-- Start of DATA --

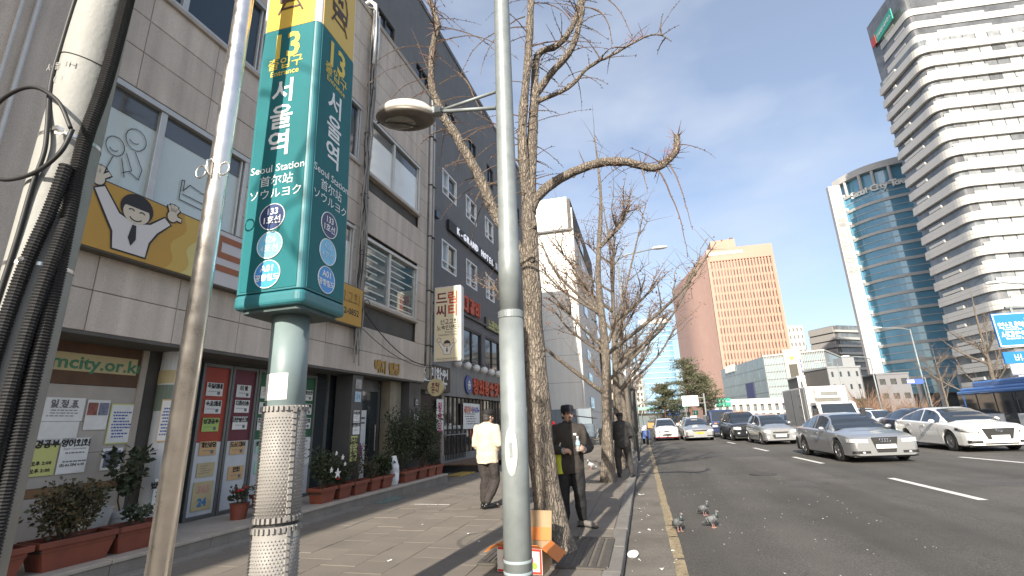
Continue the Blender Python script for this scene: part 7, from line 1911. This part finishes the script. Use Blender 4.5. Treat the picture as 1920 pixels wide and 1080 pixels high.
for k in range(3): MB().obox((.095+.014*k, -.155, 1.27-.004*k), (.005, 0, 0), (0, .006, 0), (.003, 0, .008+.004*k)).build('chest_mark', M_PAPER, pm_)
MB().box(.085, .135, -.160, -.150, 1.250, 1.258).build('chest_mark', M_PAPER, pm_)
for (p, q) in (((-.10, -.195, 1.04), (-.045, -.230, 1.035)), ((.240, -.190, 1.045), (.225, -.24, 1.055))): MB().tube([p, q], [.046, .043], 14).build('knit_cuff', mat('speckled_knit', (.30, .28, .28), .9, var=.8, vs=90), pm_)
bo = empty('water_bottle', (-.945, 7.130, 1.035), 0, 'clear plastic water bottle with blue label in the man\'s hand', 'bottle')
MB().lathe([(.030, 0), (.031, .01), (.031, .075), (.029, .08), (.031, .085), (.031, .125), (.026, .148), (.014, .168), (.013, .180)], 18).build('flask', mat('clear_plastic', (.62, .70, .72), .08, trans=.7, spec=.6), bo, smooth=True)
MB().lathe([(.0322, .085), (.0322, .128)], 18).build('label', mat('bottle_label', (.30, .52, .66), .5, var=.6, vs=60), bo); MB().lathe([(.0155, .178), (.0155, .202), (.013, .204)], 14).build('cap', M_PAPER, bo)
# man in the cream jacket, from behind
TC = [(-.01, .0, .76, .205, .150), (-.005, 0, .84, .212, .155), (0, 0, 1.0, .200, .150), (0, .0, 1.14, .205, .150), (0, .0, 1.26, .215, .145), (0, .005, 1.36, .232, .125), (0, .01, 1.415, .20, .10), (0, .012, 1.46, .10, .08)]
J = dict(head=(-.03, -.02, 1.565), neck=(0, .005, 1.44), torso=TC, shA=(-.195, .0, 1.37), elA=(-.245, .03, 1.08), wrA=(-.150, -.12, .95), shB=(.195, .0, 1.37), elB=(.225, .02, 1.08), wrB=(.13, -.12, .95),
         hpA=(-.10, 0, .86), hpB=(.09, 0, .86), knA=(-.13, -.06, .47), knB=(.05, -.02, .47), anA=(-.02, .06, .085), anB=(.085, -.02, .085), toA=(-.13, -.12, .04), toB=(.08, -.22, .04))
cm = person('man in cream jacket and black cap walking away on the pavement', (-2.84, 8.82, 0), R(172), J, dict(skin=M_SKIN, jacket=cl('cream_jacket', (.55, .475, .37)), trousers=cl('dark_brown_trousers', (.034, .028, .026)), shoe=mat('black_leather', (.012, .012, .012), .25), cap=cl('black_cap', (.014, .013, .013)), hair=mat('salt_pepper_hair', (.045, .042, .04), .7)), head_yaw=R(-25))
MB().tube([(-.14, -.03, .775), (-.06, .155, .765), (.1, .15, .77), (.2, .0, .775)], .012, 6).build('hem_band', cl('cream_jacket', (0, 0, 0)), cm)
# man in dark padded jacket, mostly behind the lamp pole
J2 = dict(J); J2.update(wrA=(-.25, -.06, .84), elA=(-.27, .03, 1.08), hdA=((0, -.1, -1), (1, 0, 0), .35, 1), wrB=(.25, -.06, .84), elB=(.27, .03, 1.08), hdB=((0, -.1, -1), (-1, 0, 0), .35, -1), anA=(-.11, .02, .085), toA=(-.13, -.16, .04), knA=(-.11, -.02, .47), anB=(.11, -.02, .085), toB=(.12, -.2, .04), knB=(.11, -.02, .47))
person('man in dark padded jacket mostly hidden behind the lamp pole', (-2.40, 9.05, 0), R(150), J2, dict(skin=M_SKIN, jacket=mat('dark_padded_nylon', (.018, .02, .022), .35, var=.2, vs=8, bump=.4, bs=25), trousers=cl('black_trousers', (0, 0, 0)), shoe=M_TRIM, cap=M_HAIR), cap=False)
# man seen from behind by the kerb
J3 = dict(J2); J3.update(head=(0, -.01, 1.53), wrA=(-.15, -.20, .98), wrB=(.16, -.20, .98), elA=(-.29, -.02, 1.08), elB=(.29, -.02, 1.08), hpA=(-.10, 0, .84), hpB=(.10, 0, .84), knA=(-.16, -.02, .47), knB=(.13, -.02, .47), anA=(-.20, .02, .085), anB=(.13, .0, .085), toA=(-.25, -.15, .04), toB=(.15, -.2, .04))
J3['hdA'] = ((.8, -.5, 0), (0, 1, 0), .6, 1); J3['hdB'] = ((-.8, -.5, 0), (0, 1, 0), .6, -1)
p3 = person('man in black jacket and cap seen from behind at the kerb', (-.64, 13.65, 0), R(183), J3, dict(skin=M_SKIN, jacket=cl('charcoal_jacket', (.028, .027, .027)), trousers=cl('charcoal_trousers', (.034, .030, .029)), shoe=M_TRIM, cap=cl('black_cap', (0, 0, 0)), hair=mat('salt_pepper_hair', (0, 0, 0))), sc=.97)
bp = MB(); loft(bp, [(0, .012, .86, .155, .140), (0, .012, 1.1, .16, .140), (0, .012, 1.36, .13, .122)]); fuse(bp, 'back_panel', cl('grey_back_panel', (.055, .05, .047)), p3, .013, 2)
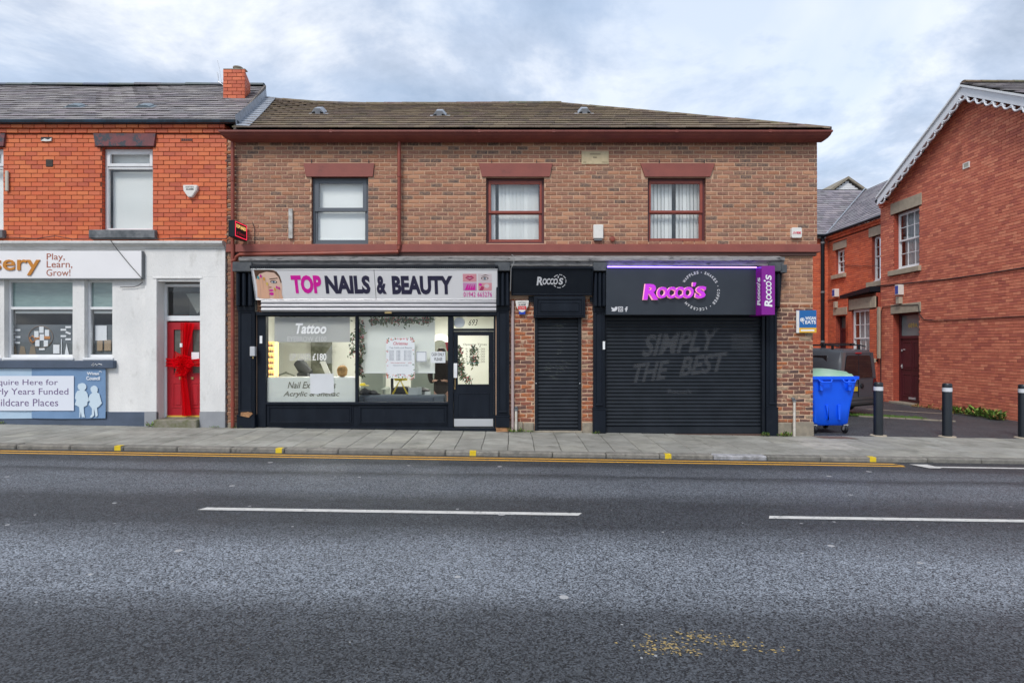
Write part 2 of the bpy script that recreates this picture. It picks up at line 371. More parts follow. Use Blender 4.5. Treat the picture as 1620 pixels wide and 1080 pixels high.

-- End of DATA --

Quote every record above exactly, omitting any pictures they contain.

Continue the Blender Python script for this scene: part 7, from line 1911. This part finishes the script. Use Blender 4.5. Treat the picture as 1920 pixels wide and 1080 pixels high.
for k in range(3): MB().obox((.095+.014*k, -.155, 1.27-.004*k), (.005, 0, 0), (0, .006, 0), (.003, 0, .008+.004*k)).build('chest_mark', M_PAPER, pm_)
MB().box(.085, .135, -.160, -.150, 1.250, 1.258).build('chest_mark', M_PAPER, pm_)
for (p, q) in (((-.10, -.195, 1.04), (-.045, -.230, 1.035)), ((.240, -.190, 1.045), (.225, -.24, 1.055))): MB().tube([p, q], [.046, .043], 14).build('knit_cuff', mat('speckled_knit', (.30, .28, .28), .9, var=.8, vs=90), pm_)
bo = empty('water_bottle', (-.945, 7.130, 1.035), 0, 'clear plastic water bottle with blue label in the man\'s hand', 'bottle')
MB().lathe([(.030, 0), (.031, .01), (.031, .075), (.029, .08), (.031, .085), (.031, .125), (.026, .148), (.014, .168), (.013, .180)], 18).build('flask', mat('clear_plastic', (.62, .70, .72), .08, trans=.7, spec=.6), bo, smooth=True)
MB().lathe([(.0322, .085), (.0322, .128)], 18).build('label', mat('bottle_label', (.30, .52, .66), .5, var=.6, vs=60), bo); MB().lathe([(.0155, .178), (.0155, .202), (.013, .204)], 14).build('cap', M_PAPER, bo)
# man in the cream jacket, from behind
TC = [(-.01, .0, .76, .205, .150), (-.005, 0, .84, .212, .155), (0, 0, 1.0, .200, .150), (0, .0, 1.14, .205, .150), (0, .0, 1.26, .215, .145), (0, .005, 1.36, .232, .125), (0, .01, 1.415, .20, .10), (0, .012, 1.46, .10, .08)]
J = dict(head=(-.03, -.02, 1.565), neck=(0, .005, 1.44), torso=TC, shA=(-.195, .0, 1.37), elA=(-.245, .03, 1.08), wrA=(-.150, -.12, .95), shB=(.195, .0, 1.37), elB=(.225, .02, 1.08), wrB=(.13, -.12, .95),
         hpA=(-.10, 0, .86), hpB=(.09, 0, .86), knA=(-.13, -.06, .47), knB=(.05, -.02, .47), anA=(-.02, .06, .085), anB=(.085, -.02, .085), toA=(-.13, -.12, .04), toB=(.08, -.22, .04))
cm = person('man in cream jacket and black cap walking away on the pavement', (-2.84, 8.82, 0), R(172), J, dict(skin=M_SKIN, jacket=cl('cream_jacket', (.55, .475, .37)), trousers=cl('dark_brown_trousers', (.034, .028, .026)), shoe=mat('black_leather', (.012, .012, .012), .25), cap=cl('black_cap', (.014, .013, .013)), hair=mat('salt_pepper_hair', (.045, .042, .04), .7)), head_yaw=R(-25))
MB().tube([(-.14, -.03, .775), (-.06, .155, .765), (.1, .15, .77), (.2, .0, .775)], .012, 6).build('hem_band', cl('cream_jacket', (0, 0, 0)), cm)
# man in dark padded jacket, mostly behind the lamp pole
J2 = dict(J); J2.update(wrA=(-.25, -.06, .84), elA=(-.27, .03, 1.08), hdA=((0, -.1, -1), (1, 0, 0), .35, 1), wrB=(.25, -.06, .84), elB=(.27, .03, 1.08), hdB=((0, -.1, -1), (-1, 0, 0), .35, -1), anA=(-.11, .02, .085), toA=(-.13, -.16, .04), knA=(-.11, -.02, .47), anB=(.11, -.02, .085), toB=(.12, -.2, .04), knB=(.11, -.02, .47))
person('man in dark padded jacket mostly hidden behind the lamp pole', (-2.40, 9.05, 0), R(150), J2, dict(skin=M_SKIN, jacket=mat('dark_padded_nylon', (.018, .02, .022), .35, var=.2, vs=8, bump=.4, bs=25), trousers=cl('black_trousers', (0, 0, 0)), shoe=M_TRIM, cap=M_HAIR), cap=False)
# man seen from behind by the kerb
J3 = dict(J2); J3.update(head=(0, -.01, 1.53), wrA=(-.15, -.20, .98), wrB=(.16, -.20, .98), elA=(-.29, -.02, 1.08), elB=(.29, -.02, 1.08), hpA=(-.10, 0, .84), hpB=(.10, 0, .84), knA=(-.16, -.02, .47), knB=(.13, -.02, .47), anA=(-.20, .02, .085), anB=(.13, .0, .085), toA=(-.25, -.15, .04), toB=(.15, -.2, .04))
J3['hdA'] = ((.8, -.5, 0), (0, 1, 0), .6, 1); J3['hdB'] = ((-.8, -.5, 0), (0, 1, 0), .6, -1)
p3 = person('man in black jacket and cap seen from behind at the kerb', (-.64, 13.65, 0), R(183), J3, dict(skin=M_SKIN, jacket=cl('charcoal_jacket', (.028, .027, .027)), trousers=cl('charcoal_trousers', (.034, .030, .029)), shoe=M_TRIM, cap=cl('black_cap', (0, 0, 0)), hair=mat('salt_pepper_hair', (0, 0, 0))), sc=.97)
bp = MB(); loft(bp, [(0, .012, .86, .155, .140), (0, .012, 1.1, .16, .140), (0, .012, 1.36, .13, .122)]); fuse(bp, 'back_panel', cl('grey_back_panel', (.055, .05, .047)), p3, .013, 2)
Write part 2 of the bpy script that recreates this picture. It picks up at line 371. More parts follow. Use Blender 4.5. Treat the picture as 1620 pixels wide and 1080 pixels high.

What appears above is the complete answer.